In this edition of Worst Case Scenario, we take a look at what happens if you can’t get finance. This situation happened earlier in the year when a client received notice that their off the plan property was ready to settle.
WHAT CAN WE LEARN FROM THIS WORST CASE SCENARIO?
- Recognise changes in the property market that might change the new valuation of your property.
- Recognise changes in your personal circumstances that might impact your finance.
- Work with your mortgage professional to secure alternate sources of funding and valuation.
- Keep track of your finances during the settlement period.
Let’s take a detailed look at what happened and how we can learn from it.
TELL ME WHAT HAPPENED
In 2016 a first home buyer purchased an off the plan apartment in inner city Melbourne.

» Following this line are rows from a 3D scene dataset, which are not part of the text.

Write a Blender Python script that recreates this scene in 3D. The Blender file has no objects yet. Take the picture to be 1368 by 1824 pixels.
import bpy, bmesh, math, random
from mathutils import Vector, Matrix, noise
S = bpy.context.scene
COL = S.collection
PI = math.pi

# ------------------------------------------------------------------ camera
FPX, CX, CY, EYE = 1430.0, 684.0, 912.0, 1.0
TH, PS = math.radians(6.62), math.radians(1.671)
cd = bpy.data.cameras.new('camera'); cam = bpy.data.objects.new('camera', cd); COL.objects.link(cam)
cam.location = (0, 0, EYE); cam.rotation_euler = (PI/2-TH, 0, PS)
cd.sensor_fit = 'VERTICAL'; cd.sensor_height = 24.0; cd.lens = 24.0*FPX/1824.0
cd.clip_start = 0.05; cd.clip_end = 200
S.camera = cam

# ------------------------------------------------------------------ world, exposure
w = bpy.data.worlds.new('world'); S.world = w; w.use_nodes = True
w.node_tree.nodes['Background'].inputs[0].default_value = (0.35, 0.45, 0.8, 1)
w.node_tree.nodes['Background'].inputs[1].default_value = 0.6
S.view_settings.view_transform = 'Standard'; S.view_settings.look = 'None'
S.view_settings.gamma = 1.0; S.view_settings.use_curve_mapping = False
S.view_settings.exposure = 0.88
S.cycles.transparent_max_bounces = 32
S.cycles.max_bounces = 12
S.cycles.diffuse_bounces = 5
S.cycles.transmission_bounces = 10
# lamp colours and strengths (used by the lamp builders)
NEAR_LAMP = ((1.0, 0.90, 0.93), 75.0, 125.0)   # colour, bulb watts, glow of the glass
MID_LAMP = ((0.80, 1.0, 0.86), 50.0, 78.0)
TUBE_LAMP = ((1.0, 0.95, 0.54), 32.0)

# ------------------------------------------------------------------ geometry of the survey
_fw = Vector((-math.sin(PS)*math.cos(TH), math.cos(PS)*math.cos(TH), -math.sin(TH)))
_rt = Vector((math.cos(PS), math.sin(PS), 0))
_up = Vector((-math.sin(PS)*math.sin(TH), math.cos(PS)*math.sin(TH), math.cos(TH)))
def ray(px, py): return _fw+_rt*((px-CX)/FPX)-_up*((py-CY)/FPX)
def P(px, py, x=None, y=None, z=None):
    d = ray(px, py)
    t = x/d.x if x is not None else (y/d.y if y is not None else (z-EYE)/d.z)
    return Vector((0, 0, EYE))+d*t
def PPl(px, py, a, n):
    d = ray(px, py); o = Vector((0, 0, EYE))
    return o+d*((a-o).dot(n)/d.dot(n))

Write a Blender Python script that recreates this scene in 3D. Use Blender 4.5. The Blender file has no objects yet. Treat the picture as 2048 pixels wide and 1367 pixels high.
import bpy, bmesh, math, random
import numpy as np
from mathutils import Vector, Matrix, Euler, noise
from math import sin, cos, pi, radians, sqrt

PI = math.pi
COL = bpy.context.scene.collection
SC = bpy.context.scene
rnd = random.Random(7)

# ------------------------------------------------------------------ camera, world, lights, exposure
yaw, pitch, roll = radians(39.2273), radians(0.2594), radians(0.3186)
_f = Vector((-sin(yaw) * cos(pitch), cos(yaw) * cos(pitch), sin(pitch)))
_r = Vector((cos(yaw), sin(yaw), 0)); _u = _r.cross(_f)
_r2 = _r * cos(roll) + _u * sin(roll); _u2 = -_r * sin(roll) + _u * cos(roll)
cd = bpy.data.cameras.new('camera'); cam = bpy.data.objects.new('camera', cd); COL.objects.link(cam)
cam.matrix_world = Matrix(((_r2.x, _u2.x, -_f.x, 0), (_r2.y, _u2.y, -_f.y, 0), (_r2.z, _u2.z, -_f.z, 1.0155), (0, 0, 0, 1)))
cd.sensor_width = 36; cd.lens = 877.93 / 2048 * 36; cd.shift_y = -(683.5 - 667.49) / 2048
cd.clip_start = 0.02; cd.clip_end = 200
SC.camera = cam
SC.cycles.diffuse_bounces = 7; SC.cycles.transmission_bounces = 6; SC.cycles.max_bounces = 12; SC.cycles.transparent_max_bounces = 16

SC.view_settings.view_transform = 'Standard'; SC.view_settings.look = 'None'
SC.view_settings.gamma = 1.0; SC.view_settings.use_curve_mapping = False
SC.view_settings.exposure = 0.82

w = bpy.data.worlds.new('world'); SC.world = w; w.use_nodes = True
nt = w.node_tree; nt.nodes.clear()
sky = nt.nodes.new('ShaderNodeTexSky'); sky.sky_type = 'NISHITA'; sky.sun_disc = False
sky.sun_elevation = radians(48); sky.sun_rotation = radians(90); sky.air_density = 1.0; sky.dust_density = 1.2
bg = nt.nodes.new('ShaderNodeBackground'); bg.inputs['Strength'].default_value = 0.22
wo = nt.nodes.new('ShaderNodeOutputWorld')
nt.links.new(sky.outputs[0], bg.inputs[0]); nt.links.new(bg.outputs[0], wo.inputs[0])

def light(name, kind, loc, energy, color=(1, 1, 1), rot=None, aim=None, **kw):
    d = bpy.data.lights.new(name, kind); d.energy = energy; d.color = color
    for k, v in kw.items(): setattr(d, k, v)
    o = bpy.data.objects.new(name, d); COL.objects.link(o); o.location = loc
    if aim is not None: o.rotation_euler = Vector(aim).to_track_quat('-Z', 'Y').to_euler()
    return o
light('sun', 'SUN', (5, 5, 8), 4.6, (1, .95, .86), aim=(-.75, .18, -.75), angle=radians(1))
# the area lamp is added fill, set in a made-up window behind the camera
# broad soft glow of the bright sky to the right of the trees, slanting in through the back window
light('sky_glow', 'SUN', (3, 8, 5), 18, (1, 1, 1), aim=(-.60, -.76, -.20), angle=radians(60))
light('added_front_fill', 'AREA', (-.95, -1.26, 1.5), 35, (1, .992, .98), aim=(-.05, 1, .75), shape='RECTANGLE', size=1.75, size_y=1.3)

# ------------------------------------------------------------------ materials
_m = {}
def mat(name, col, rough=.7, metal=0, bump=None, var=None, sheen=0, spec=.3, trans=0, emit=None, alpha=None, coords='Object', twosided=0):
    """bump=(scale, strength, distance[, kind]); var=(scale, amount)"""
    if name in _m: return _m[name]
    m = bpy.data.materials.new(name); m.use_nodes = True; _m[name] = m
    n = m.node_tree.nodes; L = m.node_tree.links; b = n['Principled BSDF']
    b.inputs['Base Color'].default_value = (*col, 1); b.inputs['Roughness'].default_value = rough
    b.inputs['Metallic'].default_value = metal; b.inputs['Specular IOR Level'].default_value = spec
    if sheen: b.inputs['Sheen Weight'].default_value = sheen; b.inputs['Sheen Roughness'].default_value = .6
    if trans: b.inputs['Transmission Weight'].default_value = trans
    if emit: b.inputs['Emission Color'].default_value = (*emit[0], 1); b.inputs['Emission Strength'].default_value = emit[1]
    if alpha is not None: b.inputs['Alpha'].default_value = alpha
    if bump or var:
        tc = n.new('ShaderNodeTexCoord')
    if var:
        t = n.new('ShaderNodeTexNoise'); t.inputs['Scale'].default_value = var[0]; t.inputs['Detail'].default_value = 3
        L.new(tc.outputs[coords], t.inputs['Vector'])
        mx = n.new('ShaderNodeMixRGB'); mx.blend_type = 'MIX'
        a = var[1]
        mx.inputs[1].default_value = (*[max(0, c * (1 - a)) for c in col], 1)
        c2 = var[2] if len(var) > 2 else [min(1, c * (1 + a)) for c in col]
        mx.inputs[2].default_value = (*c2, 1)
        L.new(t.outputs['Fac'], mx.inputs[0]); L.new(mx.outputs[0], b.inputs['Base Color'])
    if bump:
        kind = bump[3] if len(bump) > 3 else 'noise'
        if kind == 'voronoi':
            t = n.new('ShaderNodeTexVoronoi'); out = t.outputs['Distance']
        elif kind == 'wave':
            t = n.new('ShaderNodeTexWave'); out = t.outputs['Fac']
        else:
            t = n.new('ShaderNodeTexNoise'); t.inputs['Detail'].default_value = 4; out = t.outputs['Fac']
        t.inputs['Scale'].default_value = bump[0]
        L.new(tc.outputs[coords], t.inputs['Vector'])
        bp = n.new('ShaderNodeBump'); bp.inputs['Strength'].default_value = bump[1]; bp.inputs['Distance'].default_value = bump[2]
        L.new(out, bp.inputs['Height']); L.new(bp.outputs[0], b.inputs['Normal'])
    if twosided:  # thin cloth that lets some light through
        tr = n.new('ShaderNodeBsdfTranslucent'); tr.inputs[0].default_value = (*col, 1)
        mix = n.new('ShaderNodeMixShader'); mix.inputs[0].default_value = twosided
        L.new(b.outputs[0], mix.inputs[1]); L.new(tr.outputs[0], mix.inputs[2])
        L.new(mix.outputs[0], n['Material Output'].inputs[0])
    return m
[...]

They put down a $75,000 deposit which represented 10% of the purchase price. The development was a medium-large scale site with about 30 apartments across 5 levels. The vendor’s representative provided updates on the progress of construction.
With the Plan of Subdivision due to be registered in a couple of weeks, the purchaser contacted their mortgage professional who re-applied for finance on her behalf. She was offered a mortgage $70,000 less than she needed to settle the property.
WHY WAS THERE A DIFFERENCE BETWEEN THE TWO OFFERS
There was a difference between the two finance offers for two reasons. One, the value of the property had slightly lowered during the construction period and two, the earning capacity of the borrower had changed in the two years.
We cover this issue with a mortgage professional in our video series which you can watch here.
WHAT HAPPENED FROM A LEGAL PERSPECTIVE
Big developers are very difficult to talk to directly. This is simply because they are settling hundreds of properties a year and as a result they don’t have time to deal with them on an individual basis. This makes it almost impossible to appeal to them personally. The Vendor’s lawyers are also dealing with hundreds of settlements a year and can’t be lenient with one of them to the exclusion of another so they apply the general rule of being lenient to none of them.
CAN YOU GET INTO TROUBLE FOR NOT SETTLING YOUR PROPERTY
There was one email which really shook the purchaser to the core. The Vendor’s solicitor mentioned that there was a chance that bankruptcy action would be taken against them. In hindsight this was included in a generic paragraph and we don’t believe that the Vendor had any intention of going down this path. It’s simply not a good look.
The Vendor already has the full deposit which would offset any costs they would incur in selling the property again…and then of course they are able to sell the property on the market for it’s full value. So whilst we must always assess these matters on a case by case basis, we haven’t heard of a situation where a vendor has continued to pursue the purchaser AFTER they have taken the deposit. That is damage enough.